Well, that's it. Another season over with, another relegation battle won.

Sam Allardyce rode into Wearside and took a team that had only taken three points from their first eight games, to survival with a game to spare. A remarkable achievement considering just how much work needed doing when Big Sam took the reigns at the Stadium of Light - just how did he do it, though?

In this end of season Talking Tactics, we look at the remodelling of the defence, accentuating players positive attributes so their weaknesses aren't exposed, the crucial January transfer window and more.

The Early Days

After conceding eighteen league goals before Sam Allardyce's arrival, it was clear what the new manager would need to prioritise if he was to steer away his new side from the drop zone. Results were mixed in Big Sam's early games but clean sheets were achieved against Newcastle United, Crystal Palace and Stoke City.

One of the main contributors to the defensive success was a newly found 3-5-2 formation with John O'Shea, Younes Kaboul and Sebastian Coates as the centre halves. The formation allowed little space for opposition attackers to work their way into the box and it meant attack minded full backs Patrick van Aanholt and, initially, Billy Jones could play to their strengths, knowing they'd be covered by the extra defenders. It also allowed Stephen Fletcher and Jermain Defoe to build up an attacking partnership which saw them both score away to Everton, whilst Defoe got the decisive goal against Crystal Palace.

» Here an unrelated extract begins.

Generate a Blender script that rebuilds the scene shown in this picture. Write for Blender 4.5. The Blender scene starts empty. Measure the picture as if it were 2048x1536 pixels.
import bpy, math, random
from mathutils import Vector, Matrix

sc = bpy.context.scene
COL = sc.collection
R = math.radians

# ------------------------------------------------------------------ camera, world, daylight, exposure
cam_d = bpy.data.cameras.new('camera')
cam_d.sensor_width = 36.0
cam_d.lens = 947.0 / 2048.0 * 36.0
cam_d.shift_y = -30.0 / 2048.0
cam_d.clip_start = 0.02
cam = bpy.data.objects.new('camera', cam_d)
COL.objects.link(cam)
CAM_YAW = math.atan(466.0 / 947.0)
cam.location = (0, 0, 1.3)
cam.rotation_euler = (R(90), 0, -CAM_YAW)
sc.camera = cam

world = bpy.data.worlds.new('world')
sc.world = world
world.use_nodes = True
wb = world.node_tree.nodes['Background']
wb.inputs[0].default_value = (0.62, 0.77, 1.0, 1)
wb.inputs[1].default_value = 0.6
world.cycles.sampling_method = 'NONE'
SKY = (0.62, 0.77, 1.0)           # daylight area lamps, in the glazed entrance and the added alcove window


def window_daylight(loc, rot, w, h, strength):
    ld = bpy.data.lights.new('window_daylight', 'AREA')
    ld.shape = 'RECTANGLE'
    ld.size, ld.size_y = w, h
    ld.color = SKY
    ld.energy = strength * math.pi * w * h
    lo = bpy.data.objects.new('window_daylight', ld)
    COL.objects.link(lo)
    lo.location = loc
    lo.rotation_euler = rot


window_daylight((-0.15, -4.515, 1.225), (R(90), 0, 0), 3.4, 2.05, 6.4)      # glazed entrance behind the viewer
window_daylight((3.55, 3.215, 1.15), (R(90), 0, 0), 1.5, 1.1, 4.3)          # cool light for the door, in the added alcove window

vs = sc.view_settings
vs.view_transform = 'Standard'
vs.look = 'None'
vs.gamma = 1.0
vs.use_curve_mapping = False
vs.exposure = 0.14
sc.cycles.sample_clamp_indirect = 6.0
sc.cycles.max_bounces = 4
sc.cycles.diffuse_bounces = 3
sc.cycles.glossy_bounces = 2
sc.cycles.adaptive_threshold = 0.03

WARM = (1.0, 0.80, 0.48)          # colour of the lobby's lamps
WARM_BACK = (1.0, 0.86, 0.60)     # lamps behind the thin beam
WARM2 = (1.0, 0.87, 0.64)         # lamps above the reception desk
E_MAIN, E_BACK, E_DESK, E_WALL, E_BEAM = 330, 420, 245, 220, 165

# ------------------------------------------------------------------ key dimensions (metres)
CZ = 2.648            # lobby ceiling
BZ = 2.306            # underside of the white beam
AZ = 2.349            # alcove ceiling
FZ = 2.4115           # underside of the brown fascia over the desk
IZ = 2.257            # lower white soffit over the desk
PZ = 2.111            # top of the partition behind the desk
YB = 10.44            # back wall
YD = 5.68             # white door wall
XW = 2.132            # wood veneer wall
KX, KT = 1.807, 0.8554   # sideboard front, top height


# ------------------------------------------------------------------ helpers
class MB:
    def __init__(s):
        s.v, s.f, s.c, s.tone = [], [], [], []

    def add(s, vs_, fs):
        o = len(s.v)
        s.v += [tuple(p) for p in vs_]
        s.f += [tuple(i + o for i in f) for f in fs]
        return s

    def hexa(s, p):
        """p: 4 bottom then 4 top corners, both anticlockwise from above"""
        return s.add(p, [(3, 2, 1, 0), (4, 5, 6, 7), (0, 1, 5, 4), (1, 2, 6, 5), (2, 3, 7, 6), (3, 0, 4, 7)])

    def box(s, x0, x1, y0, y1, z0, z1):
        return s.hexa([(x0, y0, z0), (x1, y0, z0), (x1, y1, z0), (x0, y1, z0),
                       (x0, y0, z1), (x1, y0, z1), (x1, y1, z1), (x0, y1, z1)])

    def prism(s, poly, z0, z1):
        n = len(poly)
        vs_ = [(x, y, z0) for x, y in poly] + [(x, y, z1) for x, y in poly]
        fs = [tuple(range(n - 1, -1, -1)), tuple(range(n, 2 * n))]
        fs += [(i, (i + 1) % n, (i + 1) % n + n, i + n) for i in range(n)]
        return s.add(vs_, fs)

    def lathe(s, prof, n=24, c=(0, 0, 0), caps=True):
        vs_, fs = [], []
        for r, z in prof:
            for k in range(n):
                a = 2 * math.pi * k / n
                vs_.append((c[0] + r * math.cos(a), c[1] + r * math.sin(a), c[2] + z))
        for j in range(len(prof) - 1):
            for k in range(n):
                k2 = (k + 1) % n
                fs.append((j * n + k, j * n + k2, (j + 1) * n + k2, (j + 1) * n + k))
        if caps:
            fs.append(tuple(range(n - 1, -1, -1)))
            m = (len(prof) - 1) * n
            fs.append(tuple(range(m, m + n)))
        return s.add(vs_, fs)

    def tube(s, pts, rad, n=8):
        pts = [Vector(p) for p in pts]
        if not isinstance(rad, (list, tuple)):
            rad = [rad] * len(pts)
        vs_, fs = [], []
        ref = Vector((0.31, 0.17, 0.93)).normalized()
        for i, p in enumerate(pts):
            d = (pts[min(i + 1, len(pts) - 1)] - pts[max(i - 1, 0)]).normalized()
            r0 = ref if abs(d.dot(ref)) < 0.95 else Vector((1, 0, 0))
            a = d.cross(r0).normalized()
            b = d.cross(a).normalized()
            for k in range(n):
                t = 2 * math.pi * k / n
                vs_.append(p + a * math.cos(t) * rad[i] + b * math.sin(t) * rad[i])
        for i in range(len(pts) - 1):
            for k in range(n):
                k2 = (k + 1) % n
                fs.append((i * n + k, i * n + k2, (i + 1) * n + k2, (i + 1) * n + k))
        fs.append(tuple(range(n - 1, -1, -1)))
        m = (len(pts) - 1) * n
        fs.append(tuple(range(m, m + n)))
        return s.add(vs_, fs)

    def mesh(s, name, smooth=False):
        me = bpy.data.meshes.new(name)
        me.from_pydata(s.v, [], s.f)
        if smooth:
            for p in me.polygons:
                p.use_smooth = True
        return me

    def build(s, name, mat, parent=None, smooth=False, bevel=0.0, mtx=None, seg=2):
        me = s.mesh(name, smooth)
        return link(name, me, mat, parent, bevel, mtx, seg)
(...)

The main issue with the 3-5-2 was how reliant it was on too many individuals, with one or two injuries meaning it had a domino effect on how the team could function. Sam Allardyce came to this realisation when first rolling out that line up, when the "3" was made up of Wes Brown, Billy Jones and Sebastian Coates, away at Everton.

After a 6-2 defeat, Allardyce knew that the formation would only work with players who could handle the full intensity of ninety minutes or were playing in their most comfortable positions. Due to the former reason, Wes Brown was dropped from the side and the latter meant Billy Jones was shifted back to his preferred position of right back.

Despite it's flaws, it was a system that, once it had found it's feet, yielded results for Sunderland. Four games in November saw a return of six points from a possible twelve, with two clean sheets. It was still early but The Lads were showing signs of progression under Allardyce. Then came December.

A (Not So) Merry Christmas

In the time that Big Sam was leading Sunderland, December was by far the darkest period of the season when a five game losing streak left them seven points from safety. In a spirited defeat to Arsenal, The Black Cats were still showing signs that they were improving under their new boss. The defeat at The Emirates saw Yann M'Vila put in another impressive display in the deep lying midfield role and Duncan Watmore was continuing to impress since Sam Allardyce had handed him a first start. It wasn't enough though and the Lads went down 3-1 but there was still plenty of positives to draw on, if the side could stay injury free.

The visit of inform Watford gave Sam Allardyce further evidence that - without the right defence, his newly found favoured system just wasn't going to work.

Watford had taken an early lead and, despite Sam Allardyce saying he wouldn't play 3-5-2 if the right players weren't all fit, the manager gave Billy Jones another chance at centre half due to the absence of Younes Kaboul. It proved to be a mistake, as Jack Rodwell replaced DeAndre Yedlin, altering things to more of a 4-3-3. Kaboul returned for the 3-1 defeat away to Chelsea but, after another injury to the Frenchman, Allardyce made certain that 3-5-2 would have to be put on the back burner.

A more traditional looking line up didn't change Sunderland's fortunes for the remainder of the month though, as they were easily picked off by a rampant Manchester City in a 4-1 defeat on Boxing Day.

It was a game of calamitous, clumsy and catastrophic defending from The Lads, as they conceded goals from switching off on set pieces and simply giving City too many opportunities to shoot on goal. The year was rounded off by a 1-0 home defeat to Liverpool, and the January transfer window now looked massive.